Premesso che l’opinione pubblica preme sugli Enti
regionali alla stessa stregua di come fa lo Stato nella razionalizzazione della
spesa pubblica verso tutti gli Enti locali.
Premesso che “15
– Regioni – sono finite sotto inchiesta,
494 sono stati i consiglieri coinvolti, quasi 60 milioni di euro la cifra sulla
quale i magistrati stanno ancora indagando” e che per una norma che ci è
stata fatta passare come “transitoria”
al momento non si aboliscono le Provincie, ma le si svuota solo del valore
politico dal punto di vista rappresentativo.

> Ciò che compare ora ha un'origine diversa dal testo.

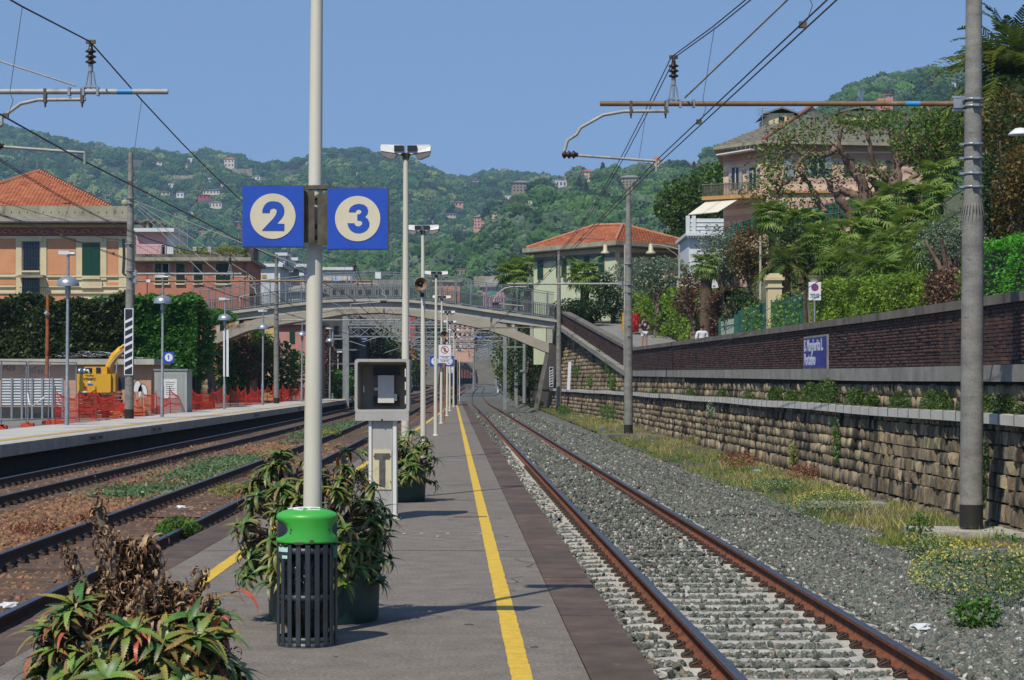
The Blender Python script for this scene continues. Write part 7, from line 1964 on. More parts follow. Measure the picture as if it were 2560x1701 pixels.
limbs = [([(1085,760),(1062,640),(1045,560),(1012,500)],.30,.22),([(1062,640),(1000,615),(930,585),(880,590),(868,530)],.22,.12),([(1012,500),(960,440),(940,400),(905,350),(910,250)],.2,.09),
 ([(1012,500),(1060,470),(1130,490),(1200,540),(1245,590)],.2,.2),([(1215,690),(1235,640),(1250,590),(1252,480),(1250,400),(1235,320),(1215,240)],.32,.14),([(1252,430),(1310,415),(1390,390),(1460,395),(1520,420)],.2,.1),
 ([(1250,470),(1300,400),(1350,370),(1390,385)],.17,.1),([(1310,415),(1380,370),(1430,310),(1460,250)],.15,.07),([(1130,490),(1105,420),(1080,330),(1060,200)],.15,.07),([(1000,770),(960,690),(900,640),(890,600)],.22,.16),
 ([(905,350),(850,380),(780,385),(700,380),(640,340),(600,300)],.16,.07),([(780,385),(720,400),(680,440),(655,480),(700,500)],.14,.08),([(840,720),(815,680),(780,600),(760,560),(720,500)],.17,.08),
 ([(1160,590),(1150,620),(1110,620),(1090,580),(1080,540)],.12,.1),([(1250,590),(1310,540),(1370,500),(1400,470)],.15,.08),([(1235,320),(1280,260),(1330,200)],.1,.05),([(1215,560),(1180,520),(1140,515)],.18,.14),([(1520,420),(1560,380),(1590,300)],.08,.04),([(640,340),(560,400),(500,480)],.09,.05),([(700,500),(620,540),(560,600)],.08,.04),([(1160,700),(1180,640),(1150,560),(1100,520)],.22,.16)]
tips = []
mb = MB()
for pts, r0, r1v in limbs:
    P = []; 
    dep = random.uniform(-1.2,1.2)
    for i, (x, y) in enumerate(pts): a, b = q(x,y); P.append(Vector((XS(a,D), D + dep*i/len(pts)*(0 if i == 0 else 1), ZS(b,D))))
    PP = []
    for i in range(len(P)-1):
        for k in range(4): t = k/4; PP.append(P[i].lerp(P[i+1],t) + Vector((random.gauss(0,.03),0,random.gauss(0,.03))))
    PP.append(P[-1]); n = len(PP); mb.tube(PP, [r0+(r1v-r0)*i/(n-1)*(1)+random.uniform(-.015,.025) for i in range(n)], 9)
    if r1v < .15:
        for k in range(3):
            b0 = PP[int(n*(.55+.44*random.random()))] if k else PP[-1]; v = Vector((random.uniform(-1,1),random.uniform(-.8,.8),random.uniform(.1,1.2))).normalized()*random.uniform(.5,1.1)
            mb.tube([b0,b0+v*.5+Vector((random.uniform(-.1,.1),0,0)),b0+v],[.05,.035,.02],5); tips.append(b0+v*.8) if k == 0 else None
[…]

Premesso che Roma ha bisogno di trovare una
propria autonomia amministrativa che la proietti verso la concezione dell’area
metropolitana di Roma Capitale, che alcune Regioni sono territorialmente e
demograficamente sproporzionate rispetto ad altre e che l’articolo 131 della
Costituzione italiana andrebbe rivisto. Premesso tutto questo, forse le
conclusioni appaiono abbastanza affrettate.
Ci
si stupisce come ogni qual volta che si deve razionalizzare, ovvero “rendere
qualcosa conforme a criteri di razionalità
e di funzionalità”, (come da vocabolario) si rischia di
rimanere proiettati sul secondo aspetto, a volte tralasciando il primo.
Campanilisticamente
parlando, noto una difficoltà storica e
culturale non di poco conto tra coloro - quasi al confine tra Lazio e
Campania – che mai si sono trovati più
proiettati verso l’area partenopea rispetto a quella della capitale italiana;
territori, da sempre al confine fin dai tempi del Regno Borbonico e Stato Pontificio.

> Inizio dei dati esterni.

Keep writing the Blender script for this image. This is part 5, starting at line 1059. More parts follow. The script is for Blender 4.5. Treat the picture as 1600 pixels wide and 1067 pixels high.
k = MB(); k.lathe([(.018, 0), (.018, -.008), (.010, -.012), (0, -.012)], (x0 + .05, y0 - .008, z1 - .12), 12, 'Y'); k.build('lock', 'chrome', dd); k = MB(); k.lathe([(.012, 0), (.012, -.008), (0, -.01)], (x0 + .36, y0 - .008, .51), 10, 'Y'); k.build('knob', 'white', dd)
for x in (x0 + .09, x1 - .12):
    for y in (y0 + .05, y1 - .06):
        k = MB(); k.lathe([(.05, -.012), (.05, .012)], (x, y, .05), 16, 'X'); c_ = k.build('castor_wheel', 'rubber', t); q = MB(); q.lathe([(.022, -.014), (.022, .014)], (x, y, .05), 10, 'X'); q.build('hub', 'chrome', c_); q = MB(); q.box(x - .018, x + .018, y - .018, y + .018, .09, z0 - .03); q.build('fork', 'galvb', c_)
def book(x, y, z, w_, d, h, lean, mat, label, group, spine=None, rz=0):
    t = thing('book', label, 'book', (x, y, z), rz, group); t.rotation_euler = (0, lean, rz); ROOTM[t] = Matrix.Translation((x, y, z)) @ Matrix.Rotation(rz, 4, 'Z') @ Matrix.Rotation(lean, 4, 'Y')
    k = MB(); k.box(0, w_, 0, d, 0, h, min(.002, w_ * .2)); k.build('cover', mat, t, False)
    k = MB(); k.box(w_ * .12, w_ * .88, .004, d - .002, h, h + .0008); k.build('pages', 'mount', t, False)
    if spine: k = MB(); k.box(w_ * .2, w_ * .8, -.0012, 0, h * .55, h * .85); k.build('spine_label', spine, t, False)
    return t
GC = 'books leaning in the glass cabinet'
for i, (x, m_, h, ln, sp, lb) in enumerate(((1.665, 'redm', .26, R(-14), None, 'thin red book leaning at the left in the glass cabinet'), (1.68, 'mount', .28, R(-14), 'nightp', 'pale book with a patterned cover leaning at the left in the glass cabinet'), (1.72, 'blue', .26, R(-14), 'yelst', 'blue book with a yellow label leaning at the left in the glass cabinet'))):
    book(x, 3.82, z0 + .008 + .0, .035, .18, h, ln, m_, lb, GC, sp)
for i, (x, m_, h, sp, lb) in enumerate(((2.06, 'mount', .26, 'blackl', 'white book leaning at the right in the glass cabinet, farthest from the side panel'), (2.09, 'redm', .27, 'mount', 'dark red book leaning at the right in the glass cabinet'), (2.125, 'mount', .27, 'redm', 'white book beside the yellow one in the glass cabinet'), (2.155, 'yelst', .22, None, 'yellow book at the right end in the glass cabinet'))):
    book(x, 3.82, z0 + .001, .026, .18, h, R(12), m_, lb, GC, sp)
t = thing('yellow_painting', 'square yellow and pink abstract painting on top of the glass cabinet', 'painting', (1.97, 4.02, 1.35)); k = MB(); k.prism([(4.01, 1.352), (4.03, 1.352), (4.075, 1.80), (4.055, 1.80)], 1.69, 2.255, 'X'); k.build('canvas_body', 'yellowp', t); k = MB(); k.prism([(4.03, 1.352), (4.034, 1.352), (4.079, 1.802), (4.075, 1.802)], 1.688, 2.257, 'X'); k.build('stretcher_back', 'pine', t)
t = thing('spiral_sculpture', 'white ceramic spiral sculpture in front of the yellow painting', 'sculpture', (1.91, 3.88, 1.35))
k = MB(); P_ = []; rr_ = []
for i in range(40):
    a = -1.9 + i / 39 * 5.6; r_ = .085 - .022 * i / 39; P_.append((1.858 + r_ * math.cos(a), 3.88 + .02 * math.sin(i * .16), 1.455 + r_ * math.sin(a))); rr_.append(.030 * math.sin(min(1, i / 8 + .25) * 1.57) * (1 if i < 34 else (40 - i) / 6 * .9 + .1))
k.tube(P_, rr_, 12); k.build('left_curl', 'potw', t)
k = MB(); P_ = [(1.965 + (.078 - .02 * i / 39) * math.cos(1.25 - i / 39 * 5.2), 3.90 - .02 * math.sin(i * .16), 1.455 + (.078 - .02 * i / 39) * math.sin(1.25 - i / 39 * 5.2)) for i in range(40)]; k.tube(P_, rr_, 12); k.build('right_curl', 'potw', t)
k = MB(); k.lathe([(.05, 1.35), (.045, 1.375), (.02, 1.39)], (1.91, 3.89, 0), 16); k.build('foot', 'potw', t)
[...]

Escludendo un presunto meno traumatico “scorporamento” dell’attuale
composizione geografica dell’area più sud della Provincia di Latina, certo non
si può dire lo stesso dell’area pontina e di quella ciociara. Al che verrebbe da domandarsi cosa hanno in comune,
da un punto di vista di politiche sanitarie, sociali piuttosto che dei
trasporti un cittadino di Anagni con uno di Nola, o uno di Sabaudia con uno di Peastum
perché saranno chiamati a giudicarle insieme nel rinnovo delle cariche
regionali e i loro rappresentanti a valutarle nel complesso nel caso che il ddl Morassut-Ranucci vada in porto.
Se
si allontana la lente d’ingrandimento dal proprio naso e si guarda la bozza
dalla cartina, invece, si nota come - territorio
di Roma a parte - è stato attuato una sorta di ridimensionamento
territoriale e una “sforbiciata”
numerica al numero delle Regioni che da
20 passerebbero a 12. Ancor più dubbio il criterio di non seguire una
logica di vero ridisegno della struttura politico-geografica (anche se a mio parere non si dovrebbe
insistere sulle Regioni, salvo un precedente o integrativo provvedimento di
abolizione definitiva degli organi provinciali), salvo aggregare a
precedenti strutture regionali, provincie spacchettate altrove o altre regioni
troppo piccole per sopravvivere a questa idea di semplificazione.
Della
serie, forse, prima di mettere mano all’impianto delle Regioni, ci sarebbe da
domandarsi: è l’istituzione regionale in
senso stretto il problema? Difficile credere che la corruzione, piuttosto
che la collusione, come anche la semplificazione istituzionale si risolvano con
l’accorpamento di qualche provincia, l’annessione di qualche territorio e l’innalzamento
di responsabilità politiche su aree ancora più vaste. Senza considerare il
fatto, che così facendo si rischierebbe di “distaccare”
ulteriormente i cittadini dalla rappresentanza e quindi dal contatto “diretto” con le istituzioni.